This issue has been automatically converted from the original issue lists and some formatting may not have been preserved.
Authors: Clive Feather, WG14
Date: 1993-12-03
Submitted against: C90
Status: Closed
Converted from: dr.htm, dr_090.html
Item 27 - multibyte characters in formats
Consider a locale where the characters '\xE' and '\xF' start and end an
alternate shift state (i.e., the latter reverts to the initial shift state), and
where multibyte characters whose first byte is greater than or equal to 0x80 are
two bytes long. The multibyte characters and the alternate shift state
characters are all distinct from the basic execution character set (subclause
5.2.1).

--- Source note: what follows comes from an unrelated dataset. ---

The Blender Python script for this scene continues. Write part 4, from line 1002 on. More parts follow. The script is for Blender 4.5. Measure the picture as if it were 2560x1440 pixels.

What is the output generated by the following fprintf calls?
fprintf (stdout, "Test A: (%d)\n", 42); fprintf (stdout, "Test B: (\xE%d\xF)\n", 42); fprintf (stdout, "Test C: (\xE%\xF" "d)\n", 42); fprintf (stdout, "Test D: (\xCC%d)\n", 42); fprintf (stdout, "Test E: (\xE\xCC%d\xF)\n", 42); fprintf (stdout, "Test F: (\xE\xCC%\xF" "d)\n", 42);
Comment from WG14 on 1997-09-23:
The first call contains no locale-specific characters and must produce the obvious output. The remainder of this response addresses the subsequent calls.
The hypothetical locale is defined such that “the multibyte characters and the
alternate shift state characters are all distinct from the basic execution
character set.” Thus the % character in the string literal is not the same
character as the % that introduces a conversion specification (subclauses
7.9.6.1 and 7.9.6.2) because it is distinct.
The C Standard says, “The format is composed of zero or more directives:
ordinary multibyte characters (not %), which are copied unchanged to the
output stream, ...” Therefore, the output generated by the example fprintf
calls is the format argument copied unchanged to the output stream. Note that
the third argument in each call to fprintf is not needed.